The conclusion that the site is a religious sanctuary rests on several factors, Dr. Freeman said. Noting that a sanctuary is defined as a place where some kind of collective sacred behavior takes place, he said the collectivity was demonstrated by the large stone.

''Given the amount of work required to move the limestone slab, at least 10 to 15 individuals must have participated in building the sanctuary,'' he said. ''It was a group undertaking, and that suggests a shared system of group beliefs.''

Dr. Freeman conceded that ''there could be a lot of collectively built monuments one wouldn't call ritual, if you can explain them as having some kind of technical economic use,'' and noted that many arrangements of large stones, in Europe and elsewhere, were clearly designed for the observation of astronomical events.

''But El Juyo is not explicable in economic terms,'' Dr. Freeman said. ''There's a whole lot of effort going on, none of which is visible after the structure is built. It is not economic activity.
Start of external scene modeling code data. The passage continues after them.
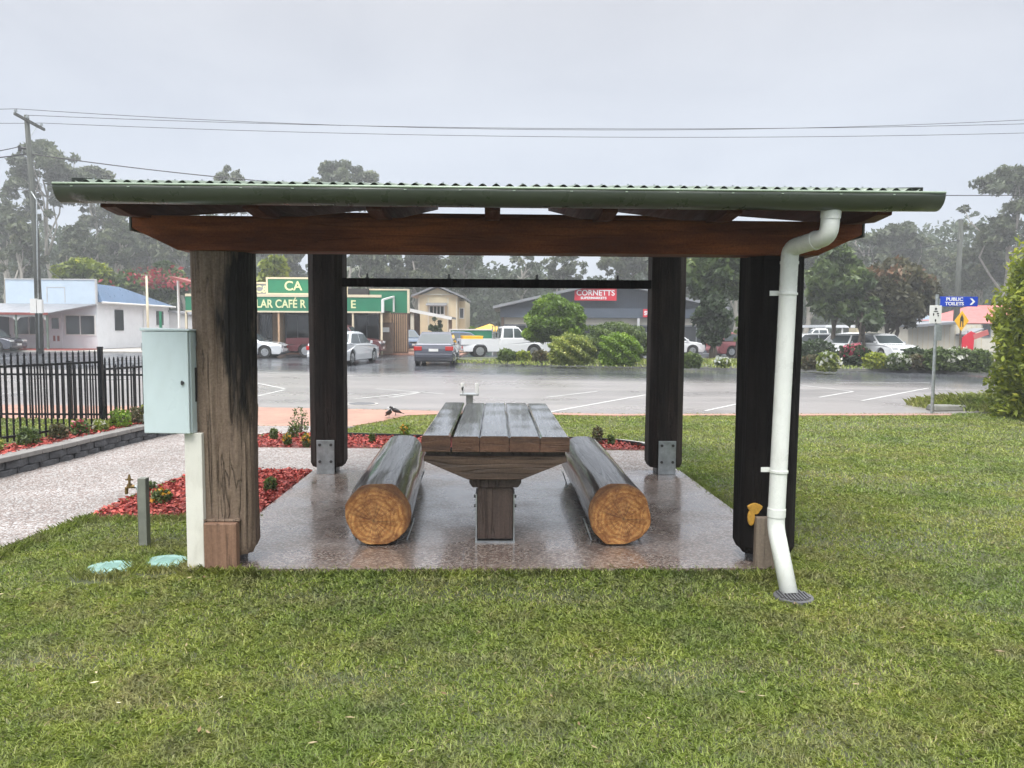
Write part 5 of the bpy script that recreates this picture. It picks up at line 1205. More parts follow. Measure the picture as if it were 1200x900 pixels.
# --- supermarket
YM = 64; s0 = P(580, 385, YM); sm_ = empty('supermarket_building', (s0.x, YM, 0), 0, 'low wide slate gabled store with a red sign', 'supermarket')
def mx(px): return P(px, 385, YM).x - s0.x
def mz(py, px=700): return P(px, py, YM).z
zE = mz(361); zK = mz(331.5)
mb = MB(); mb.prism([(mx(587), .0), (mx(840), .0), (mx(840), zE), (mx(712), zK), (mx(587), zE)], 0, 14, 'y'); mb.build('gable_wall', M['navy'], sm_)
mb = MB()
for k in range(150):
    x = mx(590) + k * .15
    if x > mx(838): break
    tz = zE + (zK - zE) * (1 - abs(x - mx(712)) / (mx(712) - mx(587))) - .12
    mb.box(x, x + .03, -.03, -.002, mz(372), max(mz(371), tz))
mb.build('cladding_ribs', M['navy'], sm_); C.objects[-1]['kind'] = 'stuff'
mb = MB()
for (xa, za_, xb, zb2) in [(mx(578), zE - .12, mx(712), zK), (mx(712), zK, mx(850), zE - .12)]:
    mb.hexa([(xa, -1.1, za_), (xb, -1.1, zb2), (xb, 14.5, zb2), (xa, 14.5, za_)], [(xa, -1.1, za_ + .22), (xb, -1.1, zb2 + .22), (xb, 14.5, zb2 + .22), (xa, 14.5, za_ + .22)])
mb.build('roof', M['grey_roof'], sm_)
mb = MB(); mb.box(mx(586), mx(850), -.5, -.04, mz(372.5), mz(361.5)); mb.build('awning_band', M['navy'], sm_)
mb = MB(); mb.box(mx(591), mx(838), -.03, -.01, mz(380.5), mz(373)); mb.box(mx(591), mx(838), -.06, -.031, mz(374), mz(372.6)); mb.build('lintel_panel', M['cream2'], sm_)
for (a, b_) in ((592, 616), (622, 660), (664, 700), (704, 744), (752, 790), (796, 836)):
    f = MB(); g_ = MB(); window(f, g_, mx(a), mx(b_), .5, mz(382), -.012, [mx((a + b_) / 2)], .08); fo = f.build('window', M['grey_roof'], sm_); g_.build('pane', M['glass'], fo)
for px in (589, 660, 747, 840): mb = MB(); mb.box(mx(px) - .1, mx(px) + .1, -.48, -.28, 0, mz(372.6)); mb.build('post', M['w_grey'] if px != 589 else M['brown'], sm_)
mb = MB(); mb.box(mx(672), mx(720.5), -.75, -.62, mz(352.5), mz(338)); sg = mb.build('store_sign', M['redsign'], sm_)
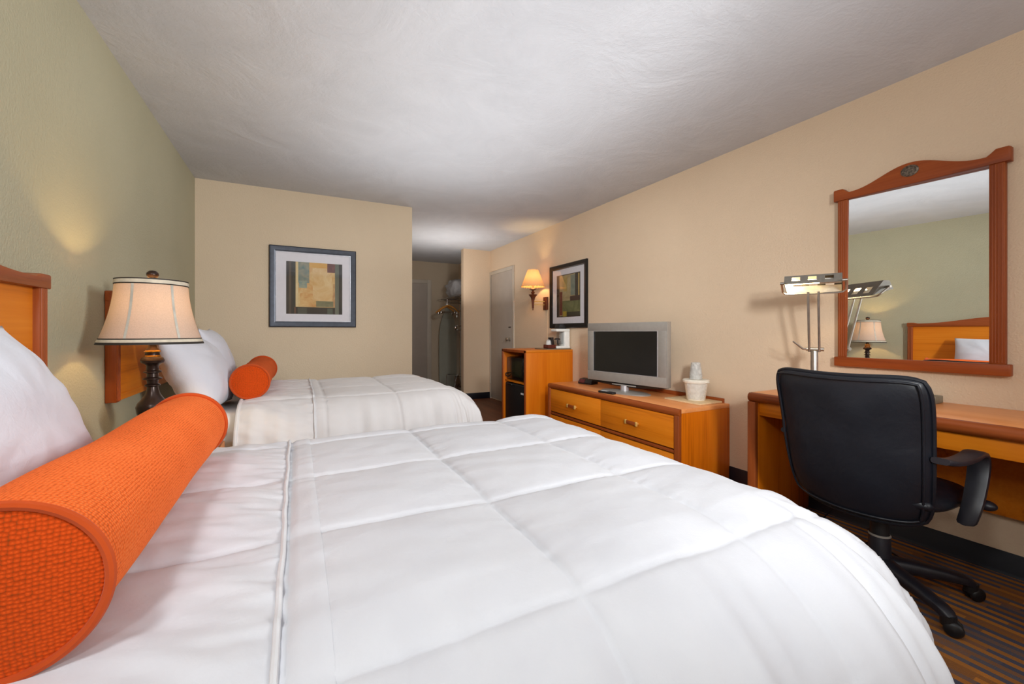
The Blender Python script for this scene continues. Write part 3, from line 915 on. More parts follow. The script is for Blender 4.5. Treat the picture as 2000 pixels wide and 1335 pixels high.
tag(slant(B(2.612, 2.64, 4.052, 4.128, ZT + .008, ZT + .13, .003), (2.63, 4.09, ZT + .01), -6).build('coffee_packet', M['coffee']), 'dark coffee packet standing in the oxblood caddy', 'coffee packet')
T = thing('paper_cup', 'white wrapped cup upside down at the left end of the oxblood caddy', 'cup', (2.58, 4.09, ZT + .006))
MB().lathe([(.034, ZT + .008), (.036, ZT + .012), (.025, ZT + .088), (.022, ZT + .092), (.001, ZT + .092)], (2.583, 4.09, 0), 20).build('cup', M['paper'], T)
MB().lathe([(.037, ZT + .012), (.039, ZT + .03), (.028, ZT + .085), (.024, ZT + .10), (.006, ZT + .108)], (2.583, 4.09, 0), 18).build('wrapper', M['film'], T)

# ------------------------------------------------------------------ dresser
DX, DY0, DY1, DZ = 2.325, 2.02, 3.70, .565
T = thing('dresser', 'long low honey oak dresser under the television', 'dresser', (2.6, 2.86, 0))
B(DX + .03, RX - .002, DY0, DY1, DZ - .03, DZ, .003).build('top', M['wood_top'], T)
MB().prism([(DX + .03, DZ - .05), (DX + .012, DZ - .048), (DX + .001, DZ - .034), (DX, DZ - .022), (DX + .004, DZ - .008), (DX + .016, DZ), (DX + .03, DZ)], 'y', DY0, DY1, .002).build('front_rail', M['trim_h'], T)
B(RX - .022, RX - .002, DY0 + .04, DY1, DZ, DZ + .033, .003).build('back_rail', M['trim_h'], T)
B(DX + .03, RX - .002, DY0, DY0 + .025, 0, DZ - .03, .002).build('side_panel', M['wood_v'], T)
B(DX + .03, RX - .002, DY1 - .025, DY1, 0, DZ - .03, .002).build('side_panel', M['wood_v'], T)
for a in (DY0, DY1 - .042):
    B(DX, DX + .03, a, a + .042, 0, DZ - .045, .005, 3).build('corner_post', M['trim_v'], T)
B(DX + .05, RX - .02, DY0 + .025, DY1 - .025, .06, DZ - .035).build('carcass', M['dark_in'], T)
B(DX + .06, RX - .05, DY0 + .025, DY1 - .025, 0, .06).build('plinth', M['dark_in'], T)
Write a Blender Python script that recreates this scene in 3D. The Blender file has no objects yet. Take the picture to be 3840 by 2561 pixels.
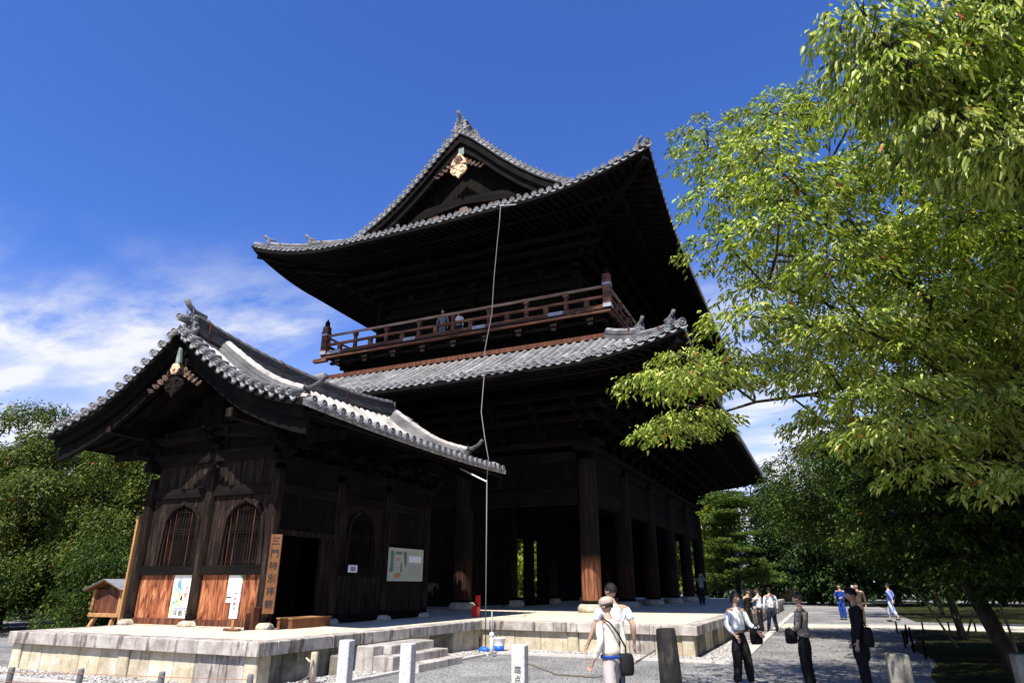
import bpy, bmesh, math, random
import numpy as np
from mathutils import Vector, Matrix, Euler
R = math.radians
random.seed(7); rng = np.random.default_rng(11)
scn = bpy.context.scene
COL = scn.collection

# ------------------------------------------------------------------ camera
cam_d = bpy.data.cameras.new('camera')
cam = bpy.data.objects.new('camera', cam_d); COL.objects.link(cam)
cam_d.sensor_width = 36.0; cam_d.lens = 2448.8/3840*36.0
cam_d.clip_start = 0.1; cam_d.clip_end = 3000
_yaw, _pitch, _roll = R(-24.434), R(20.432), R(0.10)
_F = Vector((math.sin(_yaw)*math.cos(_pitch), math.cos(_yaw)*math.cos(_pitch), math.sin(_pitch)))
_Rt = Vector((math.cos(_yaw), -math.sin(_yaw), 0)); _U = _Rt.cross(_F)
_R2 = _Rt*math.cos(_roll)+_U*math.sin(_roll); _U2 = -_Rt*math.sin(_roll)+_U*math.cos(_roll)
_m = Matrix((_R2, _U2, -_F)).transposed().to_4x4(); _m.translation = Vector((2.976, -17.173, 1.6))
cam.matrix_world = _m
scn.camera = cam

# ------------------------------------------------------------------ sky, sun, exposure
SUNV = Vector((-0.045, 0.69, -1.0)).normalized()          # direction the light travels
sun_el = math.asin(-SUNV.z); sun_az = math.atan2(-SUNV.x, -SUNV.y)   # compass angle from +Y
w = bpy.data.worlds.new('World'); scn.world = w; w.use_nodes = True
nt = w.node_tree; N = nt.nodes; L = nt.links
for n in list(N): N.remove(n)
wo = N.new('ShaderNodeOutputWorld'); bg = N.new('ShaderNodeBackground')
sky = N.new('ShaderNodeTexSky'); sky.sky_type = 'NISHITA'; sky.sun_disc = False
sky.sun_elevation = sun_el; sky.sun_rotation = sun_az
sky.altitude = 50; sky.air_density = 1.0; sky.dust_density = 0.3; sky.ozone_density = 2.5
hs = N.new('ShaderNodeHueSaturation'); hs.inputs['Saturation'].default_value = 1.06; hs.inputs['Value'].default_value = 1.08
gm = N.new('ShaderNodeVectorMath'); gm.operation = 'MULTIPLY'; gm.inputs[1].default_value = (1.12, 1.36, 2.2)
L.new(sky.outputs[0], gm.inputs[0]); L.new(gm.outputs[0], hs.inputs['Color'])
tc = N.new('ShaderNodeTexCoord'); sx = N.new('ShaderNodeSeparateXYZ'); L.new(tc.outputs['Generated'], sx.inputs[0])
def wmath(op, a, b=None, clamp=False):
    n = N.new('ShaderNodeMath'); n.operation = op; n.use_clamp = clamp
    for i, v in enumerate((a, b)):
        if v is None: continue
        if isinstance(v, (int, float)): n.inputs[i].default_value = v
        else: L.new(v, n.inputs[i])
    return n.outputs[0]
zc = wmath('MAXIMUM', sx.outputs[2], 0.03)
zc2 = wmath('ADD', zc, 0.12)
cx = wmath('DIVIDE', sx.outputs[0], zc2); cy = wmath('DIVIDE', sx.outputs[1], zc2)
cmb = N.new('ShaderNodeCombineXYZ'); L.new(cx, cmb.inputs[0]); L.new(cy, cmb.inputs[1])
def wnoise(scale, detail, rot, sc, dist=0.0, rough=0.55):
    mp = N.new('ShaderNodeMapping'); mp.inputs['Rotation'].default_value = (0, 0, R(rot)); mp.inputs['Scale'].default_value = sc
    L.new(cmb.outputs[0], mp.inputs[0])
    n = N.new('ShaderNodeTexNoise'); n.inputs['Scale'].default_value = scale; n.inputs['Detail'].default_value = detail
    n.inputs['Roughness'].default_value = rough; n.inputs['Distortion'].default_value = dist
    L.new(mp.outputs[0], n.inputs['Vector']); return n.outputs['Fac']
def wramp(v, stops):
    r = N.new('ShaderNodeMapRange'); r.interpolation_type = 'SMOOTHSTEP'
    r.inputs['From Min'].default_value, r.inputs['From Max'].default_value = stops
    L.new(v, r.inputs['Value']); return r.outputs[0]
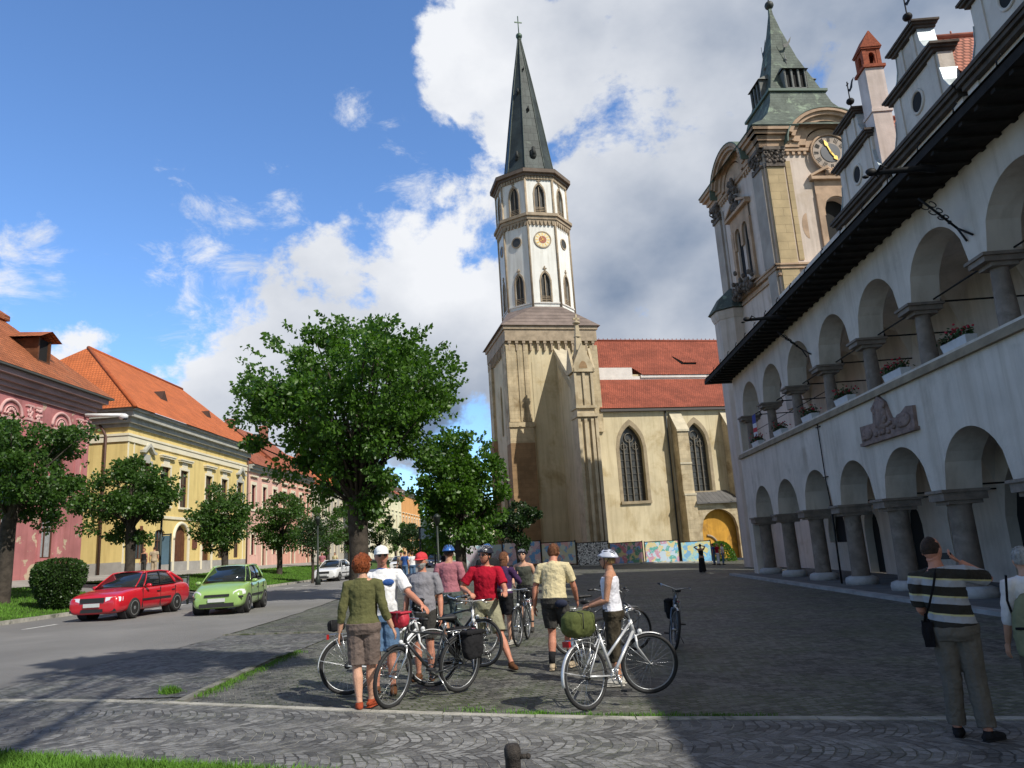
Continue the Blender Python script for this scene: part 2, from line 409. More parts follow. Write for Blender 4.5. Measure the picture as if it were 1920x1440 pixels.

''A final element in the definition of a sanctuary would be that these activities have to be designed to influence a culturally postulated supernatural being,'' the anthropologist said. ''There is a figure here, the stone sculpture. At a distance it looks like a human face, but when you get closer you find that it's got two natures, the human and the animal.''

The divided face of the sculpture, Dr. Freeman suggests, might have been meant to ''represent an awareness among the group of the difference between what is animal and what is human, and at the same time a fusion of the savage, instinctive side of life with the human, more culturally ordered side.''

In the 32 years since the New York Times article was written, older religious sanctuaries have been identified and described at originsnet.org. The "one eyed face mask" portable rock art meme has been described in Lower and Middle Paleolithic contexts, and in the United States, and is not always associated with split human/animal depictions as is speculated to be the case here.

Pietro Gaietto illustration (http://www.museoorigini.it) of the interpreted human/animal characteristics of the stone face carving from El Juyo cave, near Santander, Spain.

Mark Jones find, Piney Point, Maryland, in context of many "one open, one eye shut" stone figures (left) compared to El Juyo stone face (right). Both faces have similar "nostril divots."